To speak up in this country takes courage.

“I think there are layers of difficulties for Vietnamese women”, Niki told VnExpress International. “Virginity value, the face of the families, the widely recommended virtue to bear a burden and not make a big deal out of it.”

“It’s also a taboo in Australia, but here it really takes someone special,” the artist said.

After her childhood trauma, Niki experienced anxiety, fear and difficulties doing anything normal. She first spoke publicly about her childhood story at her solo exhibition last September in Sydney, which later drew a moved audience to come up to her and encourage her to do a portrait project.

“I kinda refer to some superhuman qualities within these women to step up on a social level and share their stories,” said Niki, explaining her “Goddess” concept. “It’s rare because you don’t actually see a lot of people standing up and sharing this. That’s the biggest challenge of my project.”

Having lived in Vietnam from 2009 to 2010, the artist was appalled by the real challenge when she came back to Vietnam to start her project this year. Roommates, friends and acquaintances simply told her to brush off the idea.

“There’s no way any Vietnamese women will share their stories with you,” said a friend, Niki recalled.

Encouraged by the first portrait, Niki knew the silence could be broken. The second woman, Lynn Nguyen, messaged the artist on Facebook after the first story. Lynn then inspired the third, fourth and fifth “Goddess” to follow.

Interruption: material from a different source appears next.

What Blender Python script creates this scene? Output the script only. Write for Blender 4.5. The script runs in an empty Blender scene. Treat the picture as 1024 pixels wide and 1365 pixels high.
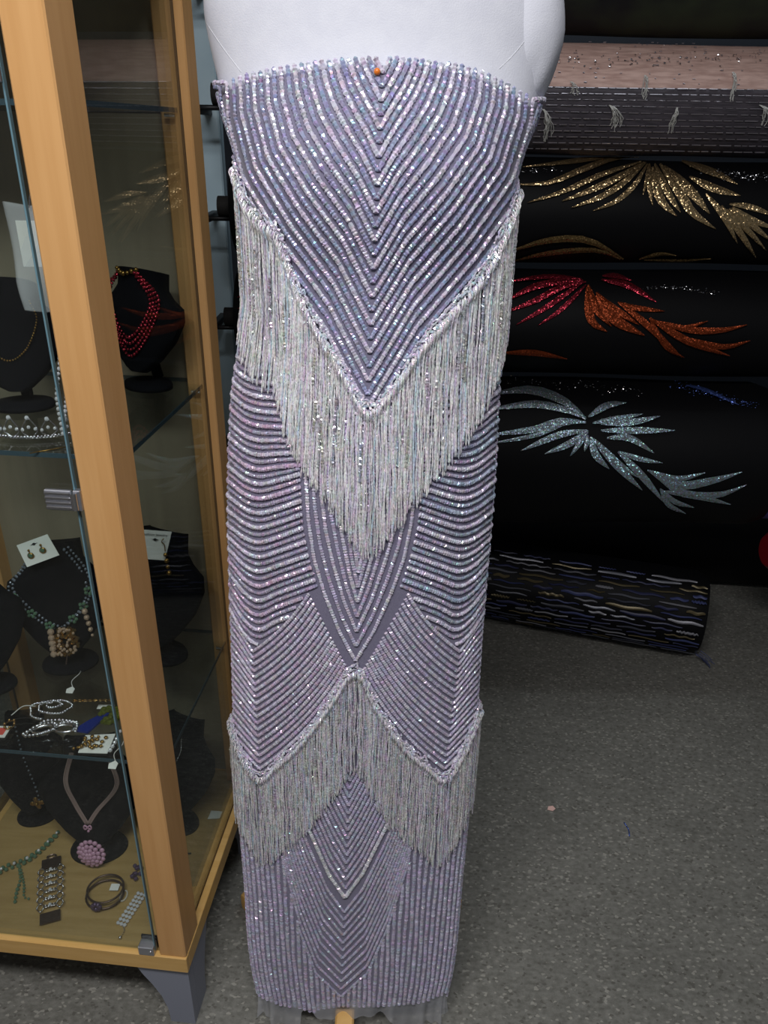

“Niki was very gentle and nice and mindful,” Lynn told VnExpress International. “When we met up, she made sure there was nobody but me and her. I never felt that safe in my life.”

Niki has found 12 “Goddesses” in Vietnam and completed six portraits. From NGOs to acquaintances, and online fans to couchsurfing, the artist has discovered brave voices in the most unexpected places.

This December, Niki will exhibit her portraits at the Vietnam Women’s Museum. Almost halfway into her mission in Vietnam, the artist is eager to complete the rest of her project, even though it means creating 1,001 portraits.